Cleaner commits with git add -p

Today I learned how to use git add -p (short for git add --patch) to make smaller, cleaner, more isolated git commits. My life is changed.

When to use it

Let me paint you a picture…

I’m working on a really fun project (the Kimi interpreter), and am so in the zone that I forget to commit for a couple of hours. During that time I make a bunch of different changes to a certain file, kimi.py, and some of those changes don’t have anything to do with one another conceptually, i.e. relate to different features/bugfixes.

At this point, if I stage all my changes with git add kimi.py, I’ll have a commit which globs together all the different things I did.
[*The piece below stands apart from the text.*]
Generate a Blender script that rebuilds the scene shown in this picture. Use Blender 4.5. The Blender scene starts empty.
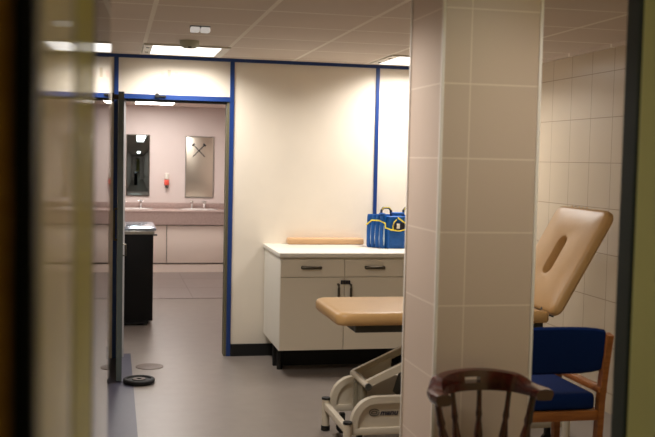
import bpy, bmesh, math, random
from mathutils import Vector, Matrix
random.seed(4)
C = bpy.context.scene.collection
PI = math.pi
D = 7.837          # the panelled wall
H = 2.40           # ceiling

# ------------------------------------------------------------------ materials
def lin(r, g, b):
    f = lambda c: (c/255/12.92) if c/255 <= .04045 else ((c/255+.055)/1.055)**2.4
    return (f(r), f(g), f(b), 1)

def mat(name, col, rough=.5, metal=0.0, noise=0.0, nscale=20, bump=0.0, bscale=200, spec=.5, coat=0.0, ior=1.45):
    m = bpy.data.materials.new(name); m.use_nodes = True
    nt = m.node_tree; b = nt.nodes['Principled BSDF']
    b.inputs['Base Color'].default_value = col
    b.inputs['Roughness'].default_value = rough
    b.inputs['Metallic'].default_value = metal
    b.inputs['Specular IOR Level'].default_value = spec
    b.inputs['Coat Weight'].default_value = coat
    b.inputs['Coat Roughness'].default_value = .08
    b.inputs['IOR'].default_value = ior
    tc = nt.nodes.new('ShaderNodeTexCoord')
    if noise:
        n = nt.nodes.new('ShaderNodeTexNoise'); n.inputs['Scale'].default_value = nscale; n.inputs['Detail'].default_value = 5
        nt.links.new(tc.outputs['Object'], n.inputs['Vector'])
        r = nt.nodes.new('ShaderNodeValToRGB')
        r.color_ramp.elements[0].position = .3; r.color_ramp.elements[1].position = .7
        r.color_ramp.elements[0].color = tuple(c*(1-noise) for c in col[:3])+(1,)
        r.color_ramp.elements[1].color = tuple(min(1, c*(1+noise)) for c in col[:3])+(1,)
        nt.links.new(n.outputs['Fac'], r.inputs['Fac']); nt.links.new(r.outputs['Color'], b.inputs['Base Color'])
    if bump:
        n2 = nt.nodes.new('ShaderNodeTexNoise'); n2.inputs['Scale'].default_value = bscale
        nt.links.new(tc.outputs['Object'], n2.inputs['Vector'])
        bp = nt.nodes.new('ShaderNodeBump'); bp.inputs['Strength'].default_value = bump; bp.inputs['Distance'].default_value = .004
        nt.links.new(n2.outputs['Fac'], bp.inputs['Height']); nt.links.new(bp.outputs['Normal'], b.inputs['Normal'])
    return m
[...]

'Git Commit' on XKCD XKCD knows my pain

So what?

Well, if later on, after committing, I decide that most of the changes in that commit were useful, but one was a real fuck-up and I want to revert the commit, I’d have to manually go back and redo all of my other changes. That sounds like a pain in the ass, no?

But wait! The --patch flag to the rescue!

How it works

If I run git add --patch kimi.py or git add -p kimi.py instead of the regular git add kimi.py, git divides the edits I’ve made into separate “hunks”, and launches a nice little interactive interface which lets me pick and choose which hunks to stage for the next commit. It presents the hunks one-by-one in the order they appear in the file, and gives me the following options for each hunk:

y - stage this hunk
n - do not stage this hunk
q - quit; do not stage this hunk or any of the remaining ones
a - stage this hunk and all later hunks in the file
d - do not stage this hunk or any of the later hunks in the file
g - select a hunk to go to
/ - search for a hunk matching the given regex
j - leave this hunk undecided, see next undecided hunk
J - leave this hunk undecided, see next hunk
k - leave this hunk undecided, see previous undecided hunk
K - leave this hunk undecided, see previous hunk
s - split the current hunk into smaller hunks
e - manually edit the current hunk
? - print help

This allows me to make separate commits for the different parts of the file I edited, so that each commit is conceptually independent of the others. Now, if I later decide that one of those hunks was a mistake, I can simply revert that commit, and all of my other changes remain in place.

If I want to make sure I’ve staged the right hunks, I can run git diff --staged to see exactly which changes are staged before making the commit.

It’s not perfect; for example, it’s only aware of position in the code, so it can’t distinguish two conceptually different changes that are right next to each other, as in:

- this is an old line I deleted
+ (topic 1) this is a new line I added
+ (topic 1) this is another line related to the one above
+ (topic 2) this is a new line related to a different topic

…but that would be expecting too much.

In any case, you shouldn’t be using --patch as an excuse to be more lazy about your committing habits. Commit early, commit often, and work on one thing at a time. But in those rare (ahem) cases where for whatever reason you got behind on your git organization, --patch is your friend!